At the point when it comes in any class, this moment is admittedly very performative.  (And although I don’t clearly remember, I am pretty sure I learned the performance of its still arresting force from Jacques Lezra, one of my two teachers of Shakespeare during my time as an undergraduate at The University of Wisconsin-Madison.) But what triggers the performance, and its content, aren’t rehearsed or known in advance.   

Is there a common theme or thread that describes the “Great things of us forgot!” in Literature, or indeed, within the Humanities? If not, if that spaced-out “thing” is variably historical and contingent, what kind of stories might that prompt us to listen to better (more than to tell)? 

To borrow some terms I recently heard used by the ecological historian Fredrik Albritton Jonsson, the common point of “great things of us forgot!” may be understood to relate to the dynamics — perhaps a dialectics, perhaps messier— of an alternate tempo of occlusion and thematization in the big learning of the Humanities.  Often what gets occluded and then thematically targeted are the prior enabling conditions of thinking and labor, and the stupendous “natural” (non-human) donations at the start and heart of what humans then transmute into value.   

In my own literary contexts, it might be that analogies to global warming are the most monstrous thing in Mary Shelley’s Frankenstein; or that to “lighten” the “burden of the mystery” in William Wordsworth’s poem “Tintern Abbey” can refer not to deep thoughts but to the accumulated affective and embodied weight we carry as mortal bodies; or that Jane Austen’s Emma suddenly knows herself susceptible to deep attachment to another person as a thing not played with at will, but already well underfoot and totally beyond her command, so that she experiences the cliché of an arrow-pierced heart with the wildness of desperate love. In such repeatedly spontaneous moments that can feel like and in fact be true models of how to realize the forms of love, or indeed of trauma, the notion of what we think of as private “reading” carries insufficient implications. Teaching and writing about literature will further heighten the stakes, as well as raise the alertness and receptivity of not only what can happen in a classroom, but literally of our account of what is being said — what “information” is there to take in. 
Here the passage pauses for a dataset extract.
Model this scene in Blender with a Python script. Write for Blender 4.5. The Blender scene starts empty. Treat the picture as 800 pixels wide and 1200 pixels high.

“Great thing of us forgot!” This so very unpoetic line “plays” in theatrical performances of King Lear because Shakespeare knows the scene of combat in his unfolding tragedy has cast its spell, has created a story from which his audience cannot look away, or even, in the moment, think and remember past to the main event, with much stable continuity. A version of that absorption is felt by everyday readers.  By and large, though, and by virtue of its medium, reading Lear in a book allows and facilitates the endless cross-checks of greater (because more diffusively embodied and supported) textual memory.  Literature in this way can exist in, and permit us to perform and critically examine, the blind spots of humanity and of the Humanities. 

Yet for readers the sort of time private reading requires, and commits us to, also can be dangerously close to the theatrical time spent watching Edgar and Edmund have at it, while great things get forgotten behind the back of our consciousness, as the philosopher Hegel might say.  The “Great thing of us forgot!” of such exciting and painful reader-realizations is also a thing occluded and thematized.  The modes still alternate, of keen attention (both practiced and sudden) and of obtuse, malingering inattention.  And our very attention-giving practices of “analytical” and “close” reading must necessarily involve some blinders: if these need not be disciplinary blinders, they are, in some measure, physiological.  To sort out and attend to our primary cares as readers can take precious time — all the time we have and more: not moments but generations, eras and centuries.  However, due to its typical standing, a bit awkwardly and uselessly, outside of the regular experience of empirical time, saving realizations can also happen in literature in those “great” irreversible moments where things and events collide.